The strategy of the moment calls for "organic growth," Jahnke says. The idea is to let the business expand naturally, rather than through any aggressive marketing initiatives. In the past, the company has dealt with rising inventory levels by offering additional discounts or free shipping. That resulted in greater activity, but it didn't contribute much to the bottom line.
Now, Sierra Trading Post is seeing single-digit growth with more profitable results. In addition, the company wants to do a better job of balancing out sales activity throughout the year. While it doesn't experience the huge Christmas-season peaks that typify many retail operations, sales do more than double in the fall.
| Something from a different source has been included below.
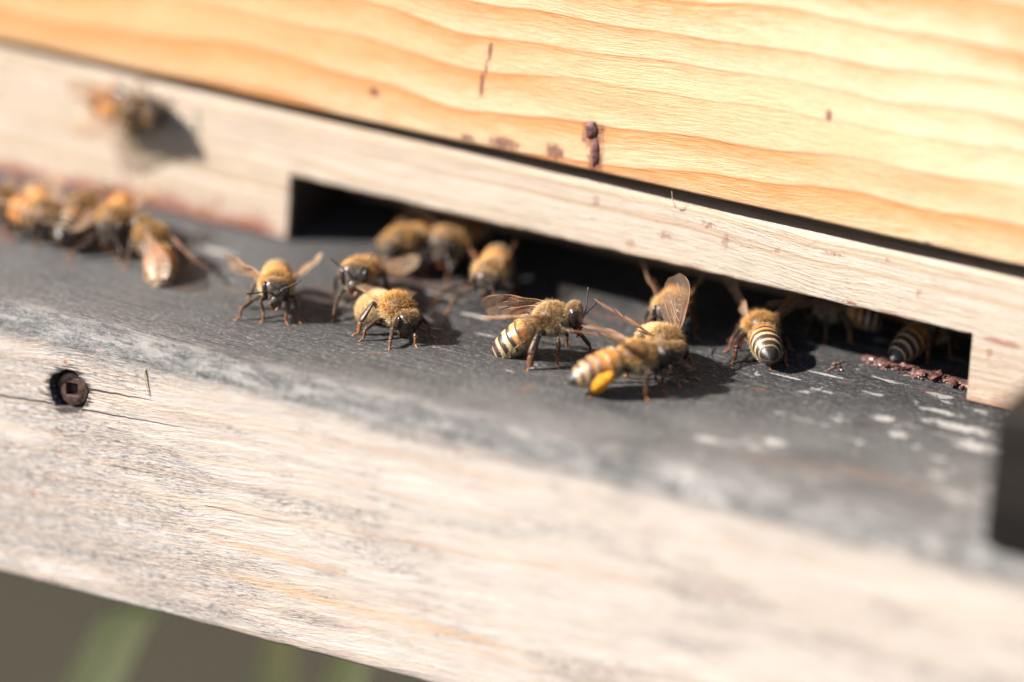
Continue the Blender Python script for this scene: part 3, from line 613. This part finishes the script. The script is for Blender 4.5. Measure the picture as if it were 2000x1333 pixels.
        for c_ in (1, -1): tube(body, [F, F+fd*.18+sd_*.12*c_, F+fd*.30+sd_*.20*c_+np.array((0, 0, -.07))], [.06, .045, .015], 4, 5, t=[.95, 1, 1])
        if N:
            for (p0, p1, r_, cnt, ll) in ((Hp, kn, rf, 80, .30), (kn, an, rt*.8, 60, .24), (an, mid_, rb*.7, 45, .18)):
                cnt = int(cnt*fur)
                if not cnt: continue
                f_ = rng.random(cnt)[:, None]; dirn = norm(p1-p0); o_ = rng.normal(size=(cnt, 3)); o_ = norm(o_-np.outer(o_ @ dirn, dirn))
                hair(p0*(1-f_)+p1*f_+o_*r_*.75, o_*.8+dirn*.9, ll*rng.uniform(.5, 1.2, cnt), np.full(cnt, rad*.62), np.broadcast_to(TAN*.85, (cnt, 3))*rng.uniform(.6, 1.2, (cnt, 1)))
        if pollen == k:
            pb_ = MB(); dr = norm(an-kn); c0 = kn*.10+an*.90 + norm(np.array((0, sg, .1)))*.35
            Rm = np.stack([dr, norm(np.cross(dr, (0, 0, 1))), np.cross(dr, norm(np.cross(dr, (0, 0, 1))))], 1)
            ellipsoid(pb_, c0, (1.75, .95, 1.0), 0, Rm, 30, 24)
            V = np.array(pb_.v); V += np.array([np.array(mnoise.noise_vector(Vector(q)*1.3))*.16 + np.array(mnoise.noise_vector(Vector(q)*5))*.10 for q in V]); pb_.v = [tuple(q) for q in V]
            po = pb_.build('pollen_load', ['pollen'], root); po['label'] = 'bright orange-yellow pollen packed on the hind leg'
    # join into one continuous animal mesh
    bo = body.build('body', mats, root, attrs=True)
    if N:
        hair_mesh('fur', np.concatenate(P), np.concatenate(D), np.concatenate(L), np.concatenate(R), np.clip(np.concatenate(K), 0, .95), root, rng=rng)
    # wings
    ws = wings or {}
    for s_, key in ((1, 'l'), (-1, 'r')):
        if key in ws and ws[key] is None: continue
        if key in ws: sp, ch = wl(ws[key][0]), wl(ws[key][1])
        else: sp, ch = T @ np.array((-.93, .30*s_, .10)), T @ np.array((-.25, -.9*s_, -.25))
        ra = C + T @ np.array((.25, 1.45*s_, 1.0)); rb_ = C + T @ np.array((-.45, 1.35*s_, .85))
        make_wing(root, 'fore', ra, sp, ch, 1.0, .5*s_, rng)
        sp2 = norm(sp) + norm(ch)*.20
        make_wing(root, 'hind', rb_, sp2, ch, 1.0, .35*s_, rng)
    return root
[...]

With moves such as the recent launching of an adventure catalog, Sierra Trading Post aims to boost volumes throughout the spring and summer. A recent surge of kayak sales indicates that it is already succeeding in that goal.
"It's a good exercise," says Jahnke. "It has produced some discipline. We're doing a really good job of servicing our customers." Within the fulfillment center, the company has managed to lower its error rate while shipping more product within 24 hours of an order. Adds Jahnke: "I think it's going to be a very good year for us."
Sierra Trading Post At a Glance
The company: Sierra Trading Post, a seller of name-brand overstocks and closeout merchandise via the internet, catalogs and retail stores.
Headquarters: Cheyenne, Wyo.
Top executive: Keith Richardson, founder and owner. Started the business in Sparks, Nev., in 1986.
Number of employees: Around 650
Financial results: Privately held; not disclosed.
Supply chain: Includes a 348,000-square-foot fulfillment center in Cheyenne, Wyo., two customer call centers in Cheyenne and Cody, Wyo., and four retail stores in Cheyenne, Cody, Reno, Nev., and Meridian, Idaho.
Supply chain challenge: Creating a warehouse system that can accommodate an ever-changing mix of products while ensuring the shipment of merchandise within 24 hours of ordering.